Goal: Pictures excluded, return the lines below from the first through the line holding "COL = SC.collection".

[Dataset items]
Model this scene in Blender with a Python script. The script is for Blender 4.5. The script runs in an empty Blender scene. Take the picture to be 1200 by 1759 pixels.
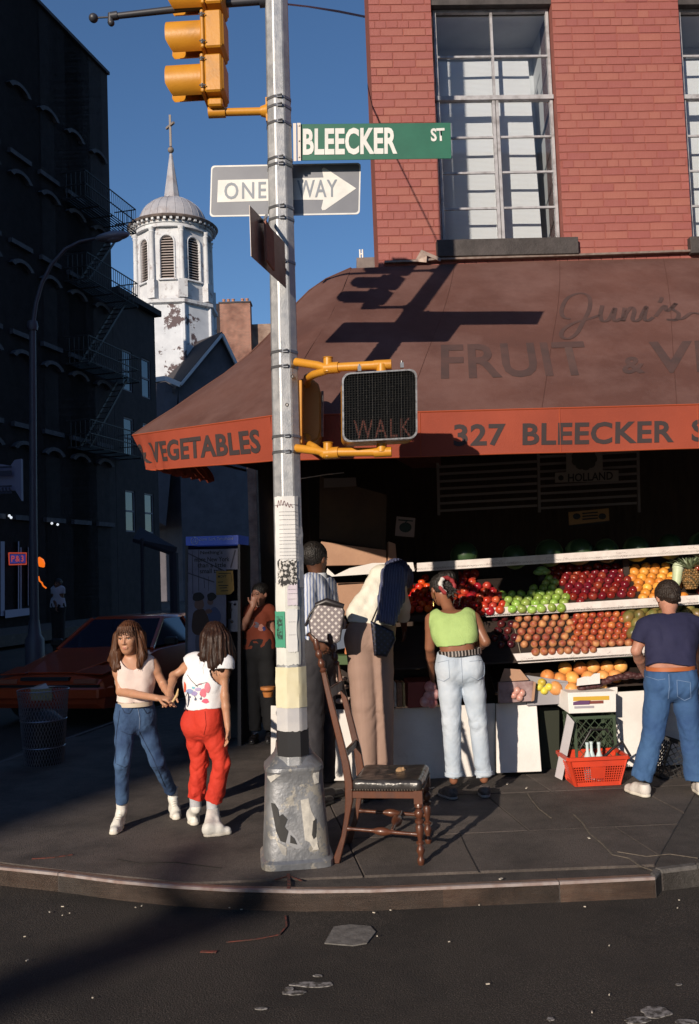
import bpy, bmesh, math, random
import numpy as np
from mathutils import Vector as V, Matrix as M, noise as mnoise
R = math.radians
random.seed(7)
rng = np.random.default_rng(5)
SC = bpy.context.scene
COL = SC.collection

# ---------------------------------------------------------------- camera, sky, sun, exposure
PITCH, ROLL, FPX = R(3.6), R(2.12), 1600.0
cam = bpy.data.cameras.new('camera'); camo = bpy.data.objects.new('camera', cam); COL.objects.link(camo)
cam.sensor_fit = 'HORIZONTAL'; cam.sensor_width = 24; cam.lens = 24 * FPX / 1200
cam.clip_end = 3000; cam.clip_start = 0.05
CR = (M.Rotation(math.pi / 2 + PITCH, 3, 'X') @ M.Rotation(-ROLL, 3, 'Z'))
CP = V((0, 0, 1.70))
camo.matrix_world = M.Translation(CP) @ CR.to_4x4()
SC.camera = camo
SUN_AZ, SUN_EL = R(26.5), R(18.5)
w = bpy.data.worlds.new('World'); SC.world = w; w.use_nodes = True
nt = w.node_tree; bg = nt.nodes['Background']; sky = nt.nodes.new('ShaderNodeTexSky')
sky.sky_type = 'NISHITA'; sky.sun_disc = False; sky.sun_elevation = SUN_EL
sky.sun_rotation = math.pi + SUN_AZ; sky.air_density = 1.0; sky.dust_density = 0.1; sky.ozone_density = 5.5
nt.links.new(sky.outputs[0], bg.inputs[0]); bg.inputs[1].default_value = 0.107
sl = bpy.data.lights.new('sun', 'SUN'); sl.energy = 5.0; sl.angle = R(0.5); sl.color = (1.0, 0.86, 0.70)
so = bpy.data.objects.new('sun', sl); COL.objects.link(so)
SD = V((math.sin(SUN_AZ) * math.cos(SUN_EL), math.cos(SUN_AZ) * math.cos(SUN_EL), -math.sin(SUN_EL)))
so.rotation_euler = SD.to_track_quat('-Z', 'Y').to_euler()
so.location = (-20, -30, 30)
SC.view_settings.view_transform = 'Standard'; SC.view_settings.look = 'None'
SC.view_settings.exposure = 0.0; SC.view_settings.gamma = 1
SC.render.engine = 'CYCLES'
SC.cycles.max_bounces = 5; SC.cycles.diffuse_bounces = 2; SC.cycles.transparent_max_bounces = 12

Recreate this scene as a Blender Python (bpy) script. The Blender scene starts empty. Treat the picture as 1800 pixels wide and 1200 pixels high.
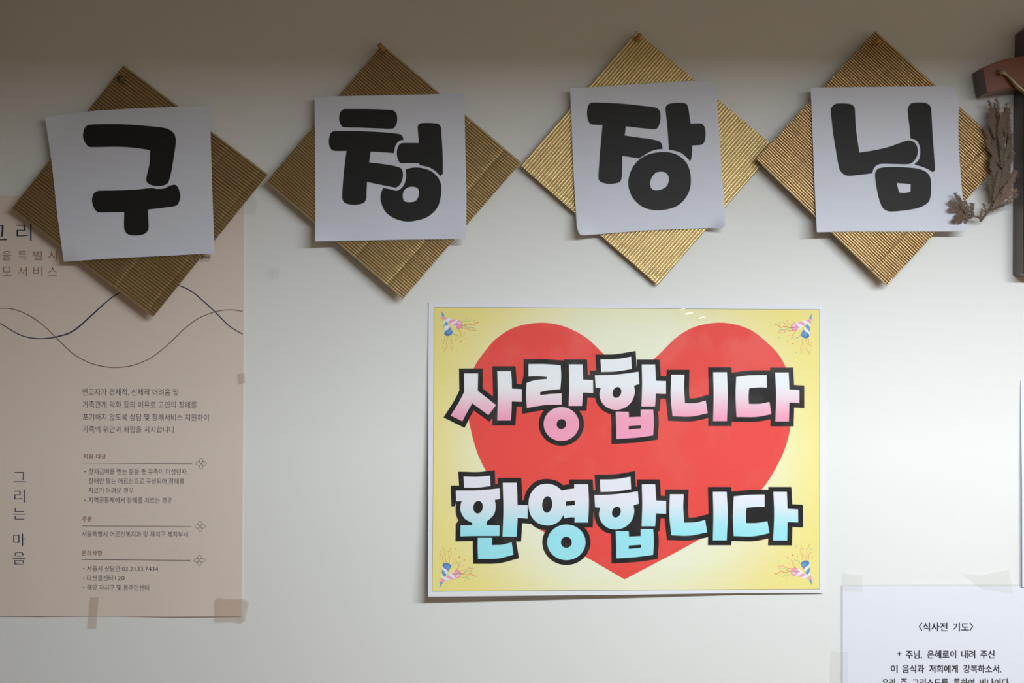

Solution to this exercise:
Model this scene in Blender with a Python script. The script is for Blender 4.5. The script runs in an empty Blender scene. Take the picture to be 1200 by 1759 pixels.
import bpy, bmesh, math, random
import numpy as np
from mathutils import Vector as V, Matrix as M, noise as mnoise
R = math.radians
random.seed(7)
rng = np.random.default_rng(5)
SC = bpy.context.scene
COL = SC.collection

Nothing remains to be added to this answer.